Subsidiariamente, relativamente aos pedidos formulados em a) e b):

Caso se entenda que os factos alegados nesta sede não consubstanciam um mandato sem representação, sempre deverá:

d) - A 1a ré ser condenada a restituir ou pagar ao autor a quantia de 720.000.00€, montante correspondente ao valor actual da moradia sita na Rua …, acima melhor identificada, com juros de mora desde a citação até integral pagamento, com base na extinção da união de facto e consequente enriquecimento sem causa da 1a Ré;

e) - A 1a e 2a rés condenadas a restituir ou pagar ao autor a quantia de 395.551,21 €, actualizada com os respectivos juros bancários remuneratórios à presente data, referente a depósitos poupança, fundos de investimentos e demais valores existentes na conta bancária n° 008… no Banco EE, com base na extinção da união de facto e consequente enriquecimento sem causa das rés com juros de mora desde a citação até integral pagamento.

Nos referidos autos foi proferida decisão que absolveu as aqui 1a e 2a Rés do pedido.

Antes do mais, a decisão proferida nos autos que correram termos na 1a Vara Cível do Tribunal Judicial da Comarca do Porto sob o n.° de processo 68/11.4TVPRT, definiu como objecto daquele litígio o seguinte: "A questão essencial a decidir na presente demanda traduz-se, a título principal, em dilucidar se entre autor e rés foram firmados contratos de mandato sem representação e bem assim apurar se estas incumpriram a obrigação de transferir para aquele os direitos adquiridos em execução desses mandatos. Subsidiariamente importa apurar se ocorreu uma situação de enriquecimento sem causa por parte das rés em resultado da cessação da união de facto que existiu entre autor e a 1ª co-ré."

Significa, portanto, que, em via principal, foi objecto dos aludidos autos a questão de saber se entre Autor e Rés, tinha sido celebrado contrato de mandato sem representação, e se o mesmo havia sido incumprido e, apenas no caso de tal improceder, como improcedeu, apurar se a 1a R, que permaneceu na titularidade de determinados bens, em virtude da cessação da união de facto mantida entre A. e Ia R., perdeu motivo/causa para a respectiva detenção.

Em desfecho daqueles autos foi concluído que: "Em face da improcedência do pedido principal cumpre, em conformidade com o preceituado art 469° do Cód. Processo Civil, apreciar o pedido que o autor deduziu de forma subsidiária. Como se notou, a este propósito, o demandante busca fundamento jurídico para essa pretensão apelando ao instituto do enriquecimento sem causa. E procura suportar facticamente tal pedido na circunstância de, com o fim da união de facto que existiu entre o autor e a 1a co-ré, ter terminado o projecto de vida em comum e o investimento material de ambos com esse objectivo, deixando as demandadas de ter causa justificativa para usufruírem dos mencionados bens, gerando-se consequentemente um enriquecimento injustificado dos seus patrimónios, ao manterem a propriedade e gozo de bens que foram adquiridos exclusivamente com dinheiro daquele, cuja fruição apenas tinha razão de ser na pendência da aludida união de facto.

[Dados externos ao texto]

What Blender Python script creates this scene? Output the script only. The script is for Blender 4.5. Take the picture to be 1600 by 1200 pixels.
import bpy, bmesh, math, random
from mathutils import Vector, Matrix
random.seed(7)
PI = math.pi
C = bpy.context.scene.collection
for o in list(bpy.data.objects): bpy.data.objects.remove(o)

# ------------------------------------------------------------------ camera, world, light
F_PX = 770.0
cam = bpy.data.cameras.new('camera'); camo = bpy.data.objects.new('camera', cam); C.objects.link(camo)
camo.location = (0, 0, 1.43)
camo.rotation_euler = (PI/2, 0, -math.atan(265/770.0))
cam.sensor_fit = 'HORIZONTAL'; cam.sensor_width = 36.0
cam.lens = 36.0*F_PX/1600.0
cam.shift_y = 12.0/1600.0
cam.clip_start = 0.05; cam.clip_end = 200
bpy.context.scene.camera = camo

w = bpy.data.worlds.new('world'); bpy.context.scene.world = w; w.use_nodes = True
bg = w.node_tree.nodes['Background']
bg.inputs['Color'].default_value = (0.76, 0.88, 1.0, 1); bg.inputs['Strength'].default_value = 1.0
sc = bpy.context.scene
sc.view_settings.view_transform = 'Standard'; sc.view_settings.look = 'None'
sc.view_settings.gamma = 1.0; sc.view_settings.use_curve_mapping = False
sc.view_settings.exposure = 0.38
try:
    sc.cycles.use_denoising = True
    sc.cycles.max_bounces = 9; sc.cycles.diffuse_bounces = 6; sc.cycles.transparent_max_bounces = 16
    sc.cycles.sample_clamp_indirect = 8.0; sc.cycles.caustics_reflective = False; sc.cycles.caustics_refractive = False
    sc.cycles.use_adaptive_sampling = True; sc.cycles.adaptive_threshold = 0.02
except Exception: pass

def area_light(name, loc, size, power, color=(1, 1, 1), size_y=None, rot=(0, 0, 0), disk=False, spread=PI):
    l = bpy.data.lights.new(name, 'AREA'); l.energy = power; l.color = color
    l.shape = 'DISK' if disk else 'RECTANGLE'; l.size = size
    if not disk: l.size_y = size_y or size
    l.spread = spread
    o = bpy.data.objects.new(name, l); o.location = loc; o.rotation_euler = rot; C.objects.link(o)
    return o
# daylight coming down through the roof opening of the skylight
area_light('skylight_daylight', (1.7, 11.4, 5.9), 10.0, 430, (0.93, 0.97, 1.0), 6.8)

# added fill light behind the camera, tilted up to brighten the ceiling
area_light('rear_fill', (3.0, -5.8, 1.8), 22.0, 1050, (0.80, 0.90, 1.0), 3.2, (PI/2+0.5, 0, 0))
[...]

Portanto, na alegação do autor, estaríamos em presença de um enriquecimento por prestação, na modalidade de recebimento com base em causa que deixou entretanto de existir (conditio ob causam finitam), ou seja, a situação em que a causa jurídica da prestação realizada desaparece posteriormente a sua realização, situação essa que se mostra normativamente contemplada, entre outras, no n° 2 do art. 473°.

Ora, no caso vertente, não se verifica qualquer dos enunciados pressupostos, já que o autor, desde logo, não logrou demonstrar que fosse o titular do património que alegadamente terá sido transferido para a esfera jurídica das demandadas.

De igual modo, não provou a ausência de causa justificativa, sendo certo que, como salientam Pires de Lima e Antunes Varela, a falta de causa terá de ser não só alegada como provada, de harmonia com o princípio geral estabelecido no artigo 342.°, por quem pede a restituição.

Não bastará para esse efeito, segundo as regras do ónus probandi, que não se prove a existência de uma causa de atribuição; é preciso convencer o tribunal da falta de causa.

Por que assim, por inverificação dos mencionados pressupostos, de igual modo terá de improceder o pedido formulado a título subsidiário"

Ora, perante o assim decidido o tribunal recorrido conclui, como supra se mencionou , que o Autor recorrente não mais pretende do que ver reconhecido o seu direito de pertença de tais bens, quer pela via, então, do alegado incumprimento do mandato sem representação e enriquecimento sem causa, quer, agora, por via da cessação da união de facto, com restituição, total ou parcialmente, à sua esfera jurídica dos bens que invoca serem seus, o que implica sempre apurar se se verifica, ou não, uma situação de enriquecimento sem causa, ainda que só subsidiariamente aduzida.

Não se pode sufragar, salvo o devido respeito, este entendimento.

Efectivamente, o pedido subsidiário formulado nos autos que correram termos sob o n.° de processo 68/11.4TVPRT, não se confunde com o pedido de reconhecimento da existência e cessação de união de facto, e consequente divisão do património existente à data dessa cessação.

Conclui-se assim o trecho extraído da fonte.